### Stored data

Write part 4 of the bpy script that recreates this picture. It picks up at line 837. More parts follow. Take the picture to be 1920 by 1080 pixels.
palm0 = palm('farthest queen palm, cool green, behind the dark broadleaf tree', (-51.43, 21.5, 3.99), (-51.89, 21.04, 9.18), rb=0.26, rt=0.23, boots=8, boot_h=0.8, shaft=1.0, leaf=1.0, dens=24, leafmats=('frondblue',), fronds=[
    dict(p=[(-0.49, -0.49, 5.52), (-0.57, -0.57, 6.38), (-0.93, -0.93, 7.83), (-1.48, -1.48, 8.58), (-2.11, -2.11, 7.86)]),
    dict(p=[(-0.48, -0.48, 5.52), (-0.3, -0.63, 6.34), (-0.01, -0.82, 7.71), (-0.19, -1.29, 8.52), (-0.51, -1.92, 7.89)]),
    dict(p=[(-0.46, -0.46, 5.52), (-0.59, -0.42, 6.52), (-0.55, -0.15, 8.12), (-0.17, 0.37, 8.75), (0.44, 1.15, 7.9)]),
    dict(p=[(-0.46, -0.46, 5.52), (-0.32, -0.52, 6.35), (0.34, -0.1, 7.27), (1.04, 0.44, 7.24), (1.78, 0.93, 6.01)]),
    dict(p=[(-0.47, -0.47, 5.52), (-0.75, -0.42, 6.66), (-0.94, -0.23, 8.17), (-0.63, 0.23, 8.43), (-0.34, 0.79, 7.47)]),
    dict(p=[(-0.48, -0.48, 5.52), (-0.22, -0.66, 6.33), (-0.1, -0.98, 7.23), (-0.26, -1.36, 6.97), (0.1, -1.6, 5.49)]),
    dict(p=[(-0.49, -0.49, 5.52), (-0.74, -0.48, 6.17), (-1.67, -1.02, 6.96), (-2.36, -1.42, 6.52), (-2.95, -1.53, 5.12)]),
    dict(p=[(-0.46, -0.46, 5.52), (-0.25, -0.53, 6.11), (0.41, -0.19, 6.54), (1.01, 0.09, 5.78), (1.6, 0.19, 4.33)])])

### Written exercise
Copy the data above exactly. Every line must be included.

### Exercise response
Write part 4 of the bpy script that recreates this picture. It picks up at line 837. More parts follow. Take the picture to be 1920 by 1080 pixels.
palm0 = palm('farthest queen palm, cool green, behind the dark broadleaf tree', (-51.43, 21.5, 3.99), (-51.89, 21.04, 9.18), rb=0.26, rt=0.23, boots=8, boot_h=0.8, shaft=1.0, leaf=1.0, dens=24, leafmats=('frondblue',), fronds=[
    dict(p=[(-0.49, -0.49, 5.52), (-0.57, -0.57, 6.38), (-0.93, -0.93, 7.83), (-1.48, -1.48, 8.58), (-2.11, -2.11, 7.86)]),
    dict(p=[(-0.48, -0.48, 5.52), (-0.3, -0.63, 6.34), (-0.01, -0.82, 7.71), (-0.19, -1.29, 8.52), (-0.51, -1.92, 7.89)]),
    dict(p=[(-0.46, -0.46, 5.52), (-0.59, -0.42, 6.52), (-0.55, -0.15, 8.12), (-0.17, 0.37, 8.75), (0.44, 1.15, 7.9)]),
    dict(p=[(-0.46, -0.46, 5.52), (-0.32, -0.52, 6.35), (0.34, -0.1, 7.27), (1.04, 0.44, 7.24), (1.78, 0.93, 6.01)]),
    dict(p=[(-0.47, -0.47, 5.52), (-0.75, -0.42, 6.66), (-0.94, -0.23, 8.17), (-0.63, 0.23, 8.43), (-0.34, 0.79, 7.47)]),
    dict(p=[(-0.48, -0.48, 5.52), (-0.22, -0.66, 6.33), (-0.1, -0.98, 7.23), (-0.26, -1.36, 6.97), (0.1, -1.6, 5.49)]),
    dict(p=[(-0.49, -0.49, 5.52), (-0.74, -0.48, 6.17), (-1.67, -1.02, 6.96), (-2.36, -1.42, 6.52), (-2.95, -1.53, 5.12)]),
    dict(p=[(-0.46, -0.46, 5.52), (-0.25, -0.53, 6.11), (0.41, -0.19, 6.54), (1.01, 0.09, 5.78), (1.6, 0.19, 4.33)])])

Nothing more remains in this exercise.